--- start of Stored data ---

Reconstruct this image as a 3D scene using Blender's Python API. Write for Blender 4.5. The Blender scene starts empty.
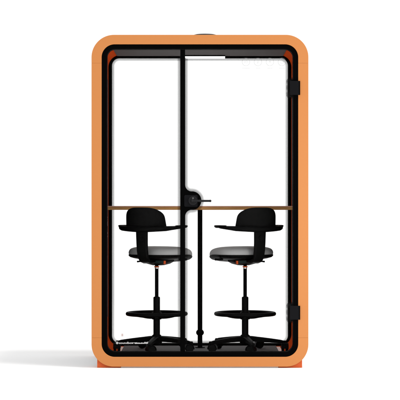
import bpy, bmesh, math, random
from mathutils import Vector, Matrix
random.seed(4)
S = bpy.context.scene
COL = S.collection
PX = 0.00692            # metres per photograph pixel at the booth's front face
D = 13.4                # camera distance to the front face
CZ = 168 * PX           # camera height

# ------------------------------------------------------------------ camera
cd = bpy.data.cameras.new('camera'); cam = bpy.data.objects.new('camera', cd); COL.objects.link(cam)
cam.location = (0, -D, CZ); cam.rotation_euler = (math.radians(90), 0, 0)
cd.sensor_width = 36; cd.lens = 36 * D / (400 * PX); cd.clip_end = 2000; cd.clip_start = 0.1
S.camera = cam
S.render.resolution_x = 1024; S.render.resolution_y = 1024
# ------------------------------------------------------------------ studio light
W = bpy.data.worlds.new('World'); S.world = W; W.use_nodes = True
bg = W.node_tree.nodes['Background']; bg.inputs[0].default_value = (1, 1, 1, 1); bg.inputs[1].default_value = 1.15
def area(name, loc, target, size, power, color=(1, 1, 1)):
    l = bpy.data.lights.new(name, 'AREA'); l.shape = 'DISK'; l.size = size; l.energy = power; l.color = color
    o = bpy.data.objects.new(name, l); COL.objects.link(o); o.location = loc
    o.rotation_euler = (Vector(target) - Vector(loc)).to_track_quat('-Z', 'Y').to_euler()
    return o
area('key_lamp', (6.0, -3.2, 17.5), (0, 0.4, 0.4), 4.2, 2000, (1, .985, .96))
area('fill_lamp', (1.75, -2.3, 0.95), (0.7, 0, 1.0), 0.9, 23, (1, .98, .95))
S.view_settings.view_transform = 'Standard'; S.view_settings.look = 'None'
S.view_settings.exposure = 0; S.view_settings.gamma = 1
S.render.engine = 'CYCLES'
S.cycles.transparent_max_bounces = 32; S.cycles.max_bounces = 10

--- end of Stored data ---

Give again, word for word, every line from the top of the data through the line with "CZ = 168 * PX", both ends included, and exclude the pictures.

Reconstruct this image as a 3D scene using Blender's Python API. Write for Blender 4.5. The Blender scene starts empty.
import bpy, bmesh, math, random
from mathutils import Vector, Matrix
random.seed(4)
S = bpy.context.scene
COL = S.collection
PX = 0.00692            # metres per photograph pixel at the booth's front face
D = 13.4                # camera distance to the front face
CZ = 168 * PX           # camera height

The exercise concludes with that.